PKCE explanation: https://www.oauth.com/oauth2-servers/pkce/

OAuth Flow example: https://developer.okta.com/docs/guides/implement-auth-code-pkce/use-flow/

My question is more specifically: Is there any reason to require state if PKCE is implemented?

state stops CSRF attacks by having the app server verify the state it gave the client is the same as the state the client gives it (after making the first OAuth request)

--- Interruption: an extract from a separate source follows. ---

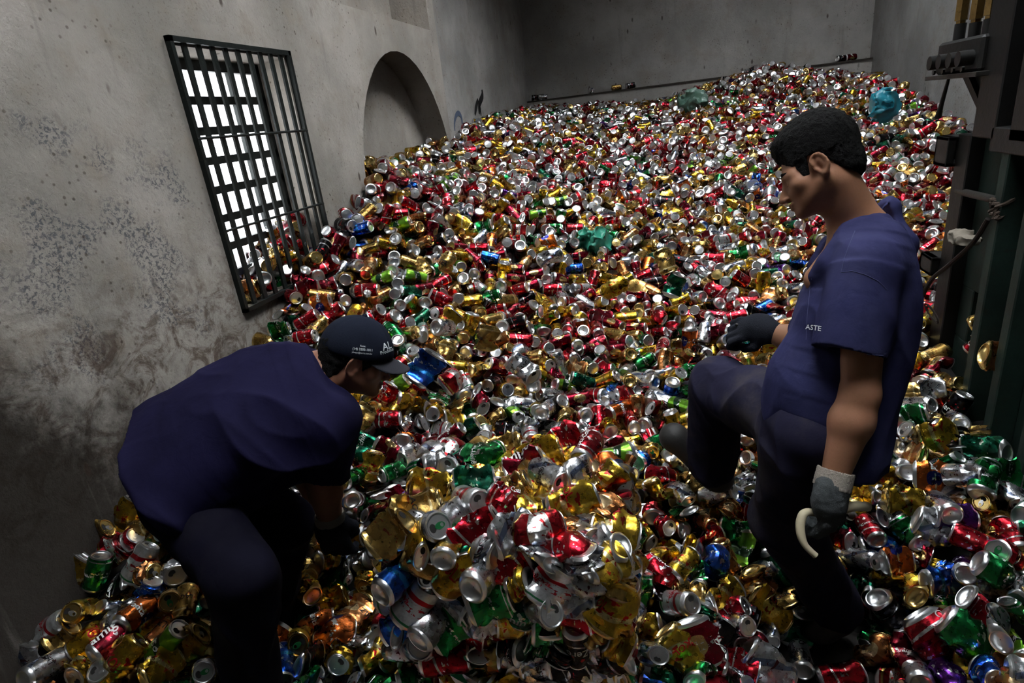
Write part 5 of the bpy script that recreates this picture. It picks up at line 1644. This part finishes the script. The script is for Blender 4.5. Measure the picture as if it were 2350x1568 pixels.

  1. App Server generates random state for each unique client & gives to client
  2. Client sends state to Auth Server, Auth Server returns with state & code
  3. Client sends state and code to App Server
  4. App Server ensures state in step 1 == state in step 2

However if you did this with PKCE:

  1. App Server generates random code_challenge for each unique client & gives it to the client (we can ignore the optional hashing for now)
  2. Client gives code_challenge to the Auth Server, Auth Server returns with code
  3. Client sends code to App Server
  4. App Server sends code & code_challenge in step 1 to Auth Server who verifies that code_challenge in step 1 == code_challenge in step 2

It seems like the exact same flow, except you have to store the code_challenge on your server instead of state being stored in either your server or the client's cookies and the end check is done by the Auth Server instead of the App Server.


The state is given back by the OAuth2 server in the redirected url, so the client app can verify that the request to open the authorization page was indeed triggered by itself.

The code_challenge is not given back by the OAuth2 server, but the client app must send the belonging code_verifier with the next request to exchange the authorization code for a token. The OAuth2 server can then be sure that it is the same client app which did the first request to open the authorization page.

Even if an attacker listened to the first request and the following redirect, (s)he cannot know the code_verifier, it is never sent over the wire. This makes it impossible to (mis)use the redirect and impersonate the client to get the token.

So yes both are required, the state makes the link between the open-authorization-page-request and the redirect, and the code_challenge makes the link between open-authorization-page-request and exchange-code-for-token-request.

  • Great answer! An RFC document related to OAuth2 best practices brought unnecessary confusion regarding state and PKCE. The document is here: tools.ietf.org/html/… It states the following: If PKCE [RFC7636] is used by the client and the authorization server supports PKCE, clients MAY opt to not use "state" for CSRF protection, as such protection is provided by PKCE. Some of my colleagues suggested that we don't need state anymore, as PKCE will do its work, but as you have pointed out, they serve different purpose.